Since Singapore Police Force (SPF) is a government body, it has direct reflection on how government selects their policemen to ensure that those they have chosen uphold the highest integrity and honesty. I believe Abdul was not the only one that has done shame to SPF; there are still a few other black sheeps. If more of them start to appear, the Singapore government may have to stand out and impose a new way to select personnel for its government bodies.

Since government vested interest in many companies and their own government bodies, it is important for them to ensure that all companies under their name and care are operating in a lawful manner. For government to be able to rule the nation, it has to garner its people's support. If government-related companies start to go wrong, the public may stop supporting them. This may result in an unfavorable situation for the government.

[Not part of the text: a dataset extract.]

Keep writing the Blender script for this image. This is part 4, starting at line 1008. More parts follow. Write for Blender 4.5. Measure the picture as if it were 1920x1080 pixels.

From Enron, we have learnt how business, government and society interacted with one another. Two important lessons I have learnt were the important relationship between auditors, the users of financial statement and the government. Also how deceit acts happening in government related companies and bodies could result in troubled positions for the government.

There is no entity that does not interact with others. It is similar to an ecosystem whereby organisms rely on each other and interact. Therefore, it is important to know who your stakeholders are and that you are acting in a responsible way that would not cause them harm. Once harm have been caused, many repair actions have to be taken (usually by the government) to reinstate situation to how it was before fraud had taken place. However, I believe, prevention is always better than cure.